GIVEN EXERCISE:
Do not copy the pictures; transcribe all other material exactly.

- - -

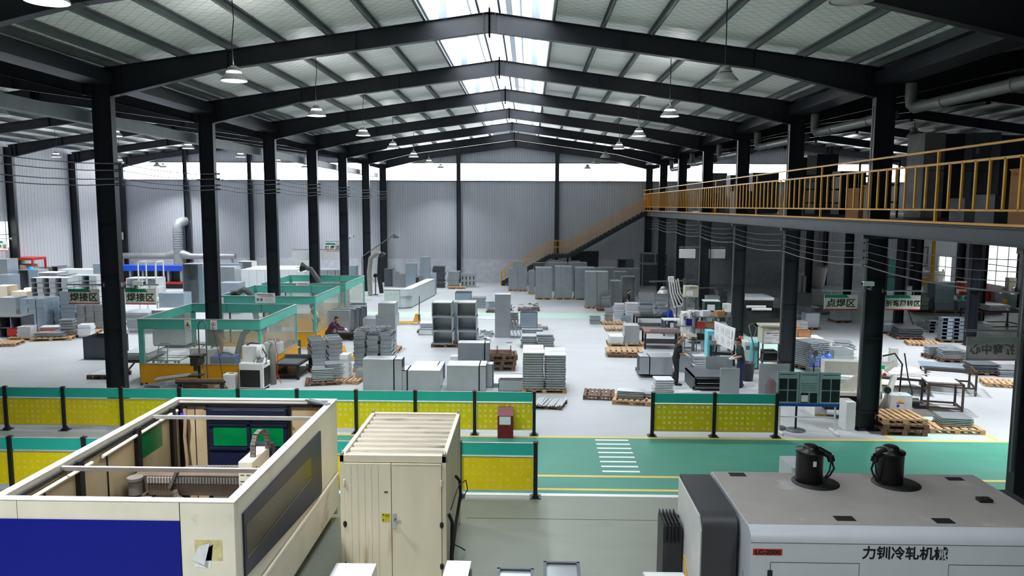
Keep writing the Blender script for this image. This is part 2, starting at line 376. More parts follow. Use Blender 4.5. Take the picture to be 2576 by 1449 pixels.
# ---- portal frames
def H_column(x, y, z1, depth=.5, wid=.24, ribs=(.5, 2.6, 4.2, 5.6, 7.2)):
    b = MB(); d = depth/2
    for s in (-1, 1): b.box(x+s*d-.012, y-wid/2, 0, x+s*d+.012, y+wid/2, z1)
    b.box(x-d, y-.008, 0, x+d, y+.008, z1)
    for z in ribs:
        if z < z1: b.box(x-d, y-wid/2+.01, z, x+d, y+wid/2-.01, z+.015)
    b.box(x-d-.06, y-wid/2-.06, 0, x+d+.06, y+wid/2+.06, .03)
    return b
def rafter(xa, xc, y, s):
    # from column row xa up to ridge xc: tapered I beam
    b = MB(); d = .25
    X0 = xa; X1 = xc; u = lambda t: X0+(X1-X0)*t
    top = [(u(0), roofz(u(0), xc)), (u(1), ZR)]
    bot = [(u(1), ZR-.5), (u(.32), roofz(u(.32), xc)-.48), (u(.025), roofz(u(.025), xc)-.78), (u(0), roofz(u(0), xc)-.78)]
    b.prism(top+bot, 'y', y-.006, y+.006)
    t = top+bot
    for (p, q) in ((t[0], t[1]), (t[2], t[3]), (t[3], t[4])):
        b.prism([(p[0], p[1]), (q[0], q[1]), (q[0], q[1]+.016), (p[0], p[1]+.016)], 'y', y-.12, y+.12)
    for k in (.05, .33, .66, .985): b.box(u(k)-.008, y-.11, roofz(u(k), xc)-(.77 if k < .1 else .49), u(k)+.008, y+.11, roofz(u(k), xc))
    if True: b.box(xc-.02, y-.14, ZR-.62, xc+.02, y+.14, ZR+.12)
    return b
for k, y in enumerate(YS):
    last = abs(y-YE) < .1; yy = y-.25 if last else y
    for x in (LEFTX, XL, XR, RIGHTX):
        if x == LEFTX and y < 30: continue
        if x == RIGHTX and y < 14: continue
        struct('steel_column', H_column(x, yy, ZE-.1), FRAME)
    for xc in (XC-SPAN, XC, XC+SPAN):
        for s in (-1, 1):
            struct('steel_beam', rafter(xc+s*SPAN/2, xc, yy, s), FRAME)
# columns of the end wall
for x in (-5.64, 2.2, -22.4, -17.2, -27.6, 16.5, 23.6): struct('steel_column', H_column(x, YE-.3, 10.9, .3, .3, ()), FRAME)
gz = MB(); 
for z in (9.55, 8.13): gz.box(LEFTX, YE-.08, z, RIGHTX, YE+.02, z+.06)
struct('trim_1', gz, FRAME)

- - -

RESULT OF THE TASK:
Keep writing the Blender script for this image. This is part 2, starting at line 376. More parts follow. Use Blender 4.5. Take the picture to be 2576 by 1449 pixels.
# ---- portal frames
def H_column(x, y, z1, depth=.5, wid=.24, ribs=(.5, 2.6, 4.2, 5.6, 7.2)):
    b = MB(); d = depth/2
    for s in (-1, 1): b.box(x+s*d-.012, y-wid/2, 0, x+s*d+.012, y+wid/2, z1)
    b.box(x-d, y-.008, 0, x+d, y+.008, z1)
    for z in ribs:
        if z < z1: b.box(x-d, y-wid/2+.01, z, x+d, y+wid/2-.01, z+.015)
    b.box(x-d-.06, y-wid/2-.06, 0, x+d+.06, y+wid/2+.06, .03)
    return b
def rafter(xa, xc, y, s):
    # from column row xa up to ridge xc: tapered I beam
    b = MB(); d = .25
    X0 = xa; X1 = xc; u = lambda t: X0+(X1-X0)*t
    top = [(u(0), roofz(u(0), xc)), (u(1), ZR)]
    bot = [(u(1), ZR-.5), (u(.32), roofz(u(.32), xc)-.48), (u(.025), roofz(u(.025), xc)-.78), (u(0), roofz(u(0), xc)-.78)]
    b.prism(top+bot, 'y', y-.006, y+.006)
    t = top+bot
    for (p, q) in ((t[0], t[1]), (t[2], t[3]), (t[3], t[4])):
        b.prism([(p[0], p[1]), (q[0], q[1]), (q[0], q[1]+.016), (p[0], p[1]+.016)], 'y', y-.12, y+.12)
    for k in (.05, .33, .66, .985): b.box(u(k)-.008, y-.11, roofz(u(k), xc)-(.77 if k < .1 else .49), u(k)+.008, y+.11, roofz(u(k), xc))
    if True: b.box(xc-.02, y-.14, ZR-.62, xc+.02, y+.14, ZR+.12)
    return b
for k, y in enumerate(YS):
    last = abs(y-YE) < .1; yy = y-.25 if last else y
    for x in (LEFTX, XL, XR, RIGHTX):
        if x == LEFTX and y < 30: continue
        if x == RIGHTX and y < 14: continue
        struct('steel_column', H_column(x, yy, ZE-.1), FRAME)
    for xc in (XC-SPAN, XC, XC+SPAN):
        for s in (-1, 1):
            struct('steel_beam', rafter(xc+s*SPAN/2, xc, yy, s), FRAME)
# columns of the end wall
for x in (-5.64, 2.2, -22.4, -17.2, -27.6, 16.5, 23.6): struct('steel_column', H_column(x, YE-.3, 10.9, .3, .3, ()), FRAME)
gz = MB(); 
for z in (9.55, 8.13): gz.box(LEFTX, YE-.08, z, RIGHTX, YE+.02, z+.06)
struct('trim_1', gz, FRAME)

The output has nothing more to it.